> _THE REQUEST_:
Repeat the material exactly from its first line to the line that includes "S.view_settings.look='None'". Skip pictures.

-- Start DATA SECTION --

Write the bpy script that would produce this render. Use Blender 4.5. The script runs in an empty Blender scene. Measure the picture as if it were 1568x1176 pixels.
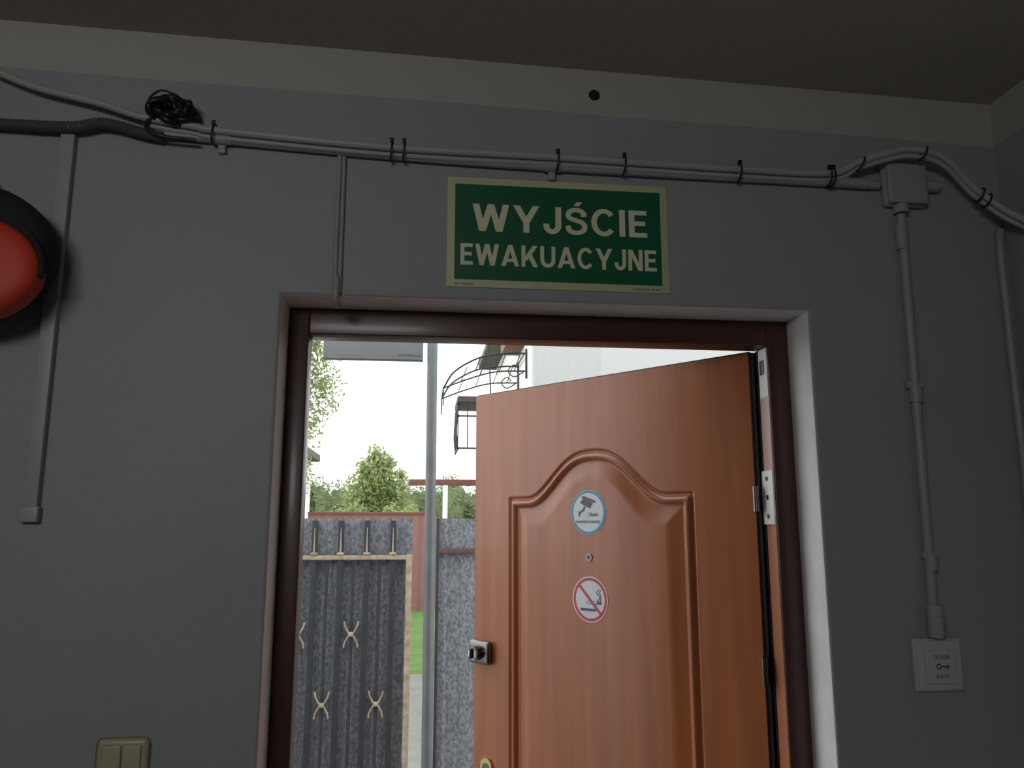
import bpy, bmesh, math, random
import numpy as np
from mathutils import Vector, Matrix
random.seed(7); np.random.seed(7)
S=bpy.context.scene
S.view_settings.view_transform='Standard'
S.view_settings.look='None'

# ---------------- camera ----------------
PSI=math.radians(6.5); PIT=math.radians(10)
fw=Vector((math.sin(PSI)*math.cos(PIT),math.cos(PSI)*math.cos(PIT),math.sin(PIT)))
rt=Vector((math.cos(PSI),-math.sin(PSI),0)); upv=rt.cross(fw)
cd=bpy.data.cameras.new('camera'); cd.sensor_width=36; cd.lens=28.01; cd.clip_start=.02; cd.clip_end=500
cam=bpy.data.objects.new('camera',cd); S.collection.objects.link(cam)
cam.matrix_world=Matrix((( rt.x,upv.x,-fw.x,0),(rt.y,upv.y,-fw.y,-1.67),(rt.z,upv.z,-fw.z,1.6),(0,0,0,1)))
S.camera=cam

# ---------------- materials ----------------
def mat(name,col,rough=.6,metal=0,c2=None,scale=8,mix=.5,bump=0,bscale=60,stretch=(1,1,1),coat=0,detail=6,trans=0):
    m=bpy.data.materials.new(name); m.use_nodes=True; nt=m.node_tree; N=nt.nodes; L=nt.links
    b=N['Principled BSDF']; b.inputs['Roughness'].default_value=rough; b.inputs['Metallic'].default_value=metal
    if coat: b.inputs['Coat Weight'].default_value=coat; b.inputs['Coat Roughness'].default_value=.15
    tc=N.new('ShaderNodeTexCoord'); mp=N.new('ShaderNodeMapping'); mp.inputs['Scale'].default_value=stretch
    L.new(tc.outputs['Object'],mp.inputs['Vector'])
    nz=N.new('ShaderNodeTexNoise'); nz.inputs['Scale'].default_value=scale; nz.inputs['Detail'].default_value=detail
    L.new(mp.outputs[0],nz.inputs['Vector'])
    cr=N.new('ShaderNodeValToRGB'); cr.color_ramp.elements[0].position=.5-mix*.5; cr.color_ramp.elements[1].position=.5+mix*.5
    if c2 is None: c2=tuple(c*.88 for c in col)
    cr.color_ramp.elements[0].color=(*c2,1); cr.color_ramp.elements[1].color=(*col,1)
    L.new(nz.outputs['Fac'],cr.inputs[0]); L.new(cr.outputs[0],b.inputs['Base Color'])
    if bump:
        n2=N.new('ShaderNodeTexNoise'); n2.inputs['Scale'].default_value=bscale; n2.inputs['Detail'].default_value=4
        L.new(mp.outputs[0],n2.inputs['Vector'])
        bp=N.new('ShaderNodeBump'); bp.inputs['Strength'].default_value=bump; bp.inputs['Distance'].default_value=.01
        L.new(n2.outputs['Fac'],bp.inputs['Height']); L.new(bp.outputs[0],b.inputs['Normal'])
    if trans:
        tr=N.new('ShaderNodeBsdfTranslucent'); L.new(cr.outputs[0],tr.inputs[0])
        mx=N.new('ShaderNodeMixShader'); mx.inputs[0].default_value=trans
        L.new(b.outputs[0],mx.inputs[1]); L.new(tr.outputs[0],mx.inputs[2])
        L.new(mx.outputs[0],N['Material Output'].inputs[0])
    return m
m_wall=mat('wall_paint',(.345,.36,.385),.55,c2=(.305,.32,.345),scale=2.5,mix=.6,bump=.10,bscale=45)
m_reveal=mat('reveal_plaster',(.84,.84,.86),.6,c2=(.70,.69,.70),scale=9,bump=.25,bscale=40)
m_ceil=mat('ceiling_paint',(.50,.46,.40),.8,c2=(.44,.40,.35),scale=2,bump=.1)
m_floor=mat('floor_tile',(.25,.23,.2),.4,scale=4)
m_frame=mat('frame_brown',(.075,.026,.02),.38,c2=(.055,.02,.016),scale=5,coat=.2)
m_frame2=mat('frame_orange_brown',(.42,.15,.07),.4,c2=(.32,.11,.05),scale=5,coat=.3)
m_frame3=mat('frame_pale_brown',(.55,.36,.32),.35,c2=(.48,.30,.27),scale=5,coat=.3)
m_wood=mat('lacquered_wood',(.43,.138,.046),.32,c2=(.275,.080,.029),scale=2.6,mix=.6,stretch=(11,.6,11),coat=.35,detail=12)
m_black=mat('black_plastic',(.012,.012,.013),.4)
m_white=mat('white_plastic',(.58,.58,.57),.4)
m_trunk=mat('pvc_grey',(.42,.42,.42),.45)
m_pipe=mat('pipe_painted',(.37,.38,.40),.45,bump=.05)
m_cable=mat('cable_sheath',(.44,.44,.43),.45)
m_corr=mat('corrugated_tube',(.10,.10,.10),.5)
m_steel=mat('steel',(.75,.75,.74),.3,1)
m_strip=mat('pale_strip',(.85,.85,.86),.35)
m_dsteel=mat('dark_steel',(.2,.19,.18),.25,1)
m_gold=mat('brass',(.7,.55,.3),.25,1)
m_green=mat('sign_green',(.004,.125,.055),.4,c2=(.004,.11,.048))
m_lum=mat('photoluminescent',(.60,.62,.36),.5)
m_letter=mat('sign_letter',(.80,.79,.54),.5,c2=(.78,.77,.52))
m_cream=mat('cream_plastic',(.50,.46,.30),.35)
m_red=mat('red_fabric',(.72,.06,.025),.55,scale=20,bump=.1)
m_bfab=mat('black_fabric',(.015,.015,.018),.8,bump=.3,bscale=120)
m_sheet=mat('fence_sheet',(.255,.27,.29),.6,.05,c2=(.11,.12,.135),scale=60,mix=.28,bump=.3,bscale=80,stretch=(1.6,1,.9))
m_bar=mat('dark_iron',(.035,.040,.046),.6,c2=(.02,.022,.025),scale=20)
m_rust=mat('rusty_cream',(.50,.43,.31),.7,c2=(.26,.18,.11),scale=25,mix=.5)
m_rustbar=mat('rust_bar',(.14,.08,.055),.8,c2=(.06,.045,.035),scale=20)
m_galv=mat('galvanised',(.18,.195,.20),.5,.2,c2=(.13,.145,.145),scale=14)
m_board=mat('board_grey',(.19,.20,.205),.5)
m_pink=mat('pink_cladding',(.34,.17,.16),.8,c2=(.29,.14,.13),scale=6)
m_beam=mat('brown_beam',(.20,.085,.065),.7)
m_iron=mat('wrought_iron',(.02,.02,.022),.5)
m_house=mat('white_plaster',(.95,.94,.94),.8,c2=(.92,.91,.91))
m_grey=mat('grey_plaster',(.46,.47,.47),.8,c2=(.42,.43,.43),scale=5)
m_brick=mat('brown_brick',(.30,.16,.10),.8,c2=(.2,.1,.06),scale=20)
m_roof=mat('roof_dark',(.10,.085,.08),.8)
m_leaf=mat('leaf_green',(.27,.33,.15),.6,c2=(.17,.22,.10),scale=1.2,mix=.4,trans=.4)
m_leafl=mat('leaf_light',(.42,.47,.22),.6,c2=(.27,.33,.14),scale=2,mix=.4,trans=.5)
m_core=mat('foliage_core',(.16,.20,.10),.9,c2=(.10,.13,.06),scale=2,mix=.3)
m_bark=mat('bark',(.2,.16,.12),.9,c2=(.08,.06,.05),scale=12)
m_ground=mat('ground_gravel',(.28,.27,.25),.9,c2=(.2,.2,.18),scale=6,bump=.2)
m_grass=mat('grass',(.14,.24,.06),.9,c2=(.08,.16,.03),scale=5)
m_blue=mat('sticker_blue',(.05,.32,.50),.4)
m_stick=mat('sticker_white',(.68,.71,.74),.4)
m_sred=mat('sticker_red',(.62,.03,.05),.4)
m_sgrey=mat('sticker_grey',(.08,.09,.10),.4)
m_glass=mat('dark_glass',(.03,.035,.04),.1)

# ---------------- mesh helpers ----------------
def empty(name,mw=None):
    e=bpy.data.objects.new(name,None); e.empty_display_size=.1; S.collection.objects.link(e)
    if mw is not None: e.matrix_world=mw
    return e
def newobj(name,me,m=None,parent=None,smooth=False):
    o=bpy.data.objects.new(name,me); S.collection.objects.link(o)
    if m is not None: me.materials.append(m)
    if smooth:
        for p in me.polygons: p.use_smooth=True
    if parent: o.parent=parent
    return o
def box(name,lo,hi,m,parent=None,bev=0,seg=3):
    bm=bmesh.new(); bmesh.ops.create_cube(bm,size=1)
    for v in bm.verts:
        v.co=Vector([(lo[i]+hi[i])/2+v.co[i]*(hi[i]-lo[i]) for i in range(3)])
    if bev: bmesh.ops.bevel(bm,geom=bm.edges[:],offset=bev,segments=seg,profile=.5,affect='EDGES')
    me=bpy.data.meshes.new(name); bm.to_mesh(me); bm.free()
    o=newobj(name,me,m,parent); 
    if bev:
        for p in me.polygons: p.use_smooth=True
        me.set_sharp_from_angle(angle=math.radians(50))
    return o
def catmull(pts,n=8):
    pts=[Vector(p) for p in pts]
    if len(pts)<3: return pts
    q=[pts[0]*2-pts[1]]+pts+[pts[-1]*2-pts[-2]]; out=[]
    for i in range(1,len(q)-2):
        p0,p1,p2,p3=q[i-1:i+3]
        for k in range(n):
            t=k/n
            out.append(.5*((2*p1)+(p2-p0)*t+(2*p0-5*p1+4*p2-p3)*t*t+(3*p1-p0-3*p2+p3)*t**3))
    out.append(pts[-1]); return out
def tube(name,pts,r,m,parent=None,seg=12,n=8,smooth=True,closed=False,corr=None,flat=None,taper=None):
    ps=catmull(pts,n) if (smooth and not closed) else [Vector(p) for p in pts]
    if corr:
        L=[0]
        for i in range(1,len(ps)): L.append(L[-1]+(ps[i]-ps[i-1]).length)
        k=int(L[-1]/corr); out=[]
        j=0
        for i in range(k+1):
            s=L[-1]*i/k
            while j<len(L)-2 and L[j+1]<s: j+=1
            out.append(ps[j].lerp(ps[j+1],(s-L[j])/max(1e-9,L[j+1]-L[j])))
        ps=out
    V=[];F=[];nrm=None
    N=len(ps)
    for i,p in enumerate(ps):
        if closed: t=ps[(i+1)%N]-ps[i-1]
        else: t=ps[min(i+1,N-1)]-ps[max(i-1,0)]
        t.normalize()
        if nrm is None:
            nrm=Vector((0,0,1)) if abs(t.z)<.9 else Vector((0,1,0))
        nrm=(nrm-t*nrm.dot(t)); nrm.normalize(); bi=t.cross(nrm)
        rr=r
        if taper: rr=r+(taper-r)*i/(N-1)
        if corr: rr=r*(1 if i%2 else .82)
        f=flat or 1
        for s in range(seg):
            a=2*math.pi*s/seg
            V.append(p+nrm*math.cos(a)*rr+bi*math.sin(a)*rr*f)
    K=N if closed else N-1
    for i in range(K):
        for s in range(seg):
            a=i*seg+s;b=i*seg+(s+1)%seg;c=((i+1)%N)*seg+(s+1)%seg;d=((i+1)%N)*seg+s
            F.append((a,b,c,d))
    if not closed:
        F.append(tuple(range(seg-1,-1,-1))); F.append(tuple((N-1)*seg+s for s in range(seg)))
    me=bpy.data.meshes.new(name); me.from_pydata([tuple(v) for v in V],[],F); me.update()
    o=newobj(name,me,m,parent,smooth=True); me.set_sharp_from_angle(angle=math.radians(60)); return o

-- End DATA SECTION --

> _ANSWER TO THE TASK_:
Write the bpy script that would produce this render. Use Blender 4.5. The script runs in an empty Blender scene. Measure the picture as if it were 1568x1176 pixels.
import bpy, bmesh, math, random
import numpy as np
from mathutils import Vector, Matrix
random.seed(7); np.random.seed(7)
S=bpy.context.scene
S.view_settings.view_transform='Standard'
S.view_settings.look='None'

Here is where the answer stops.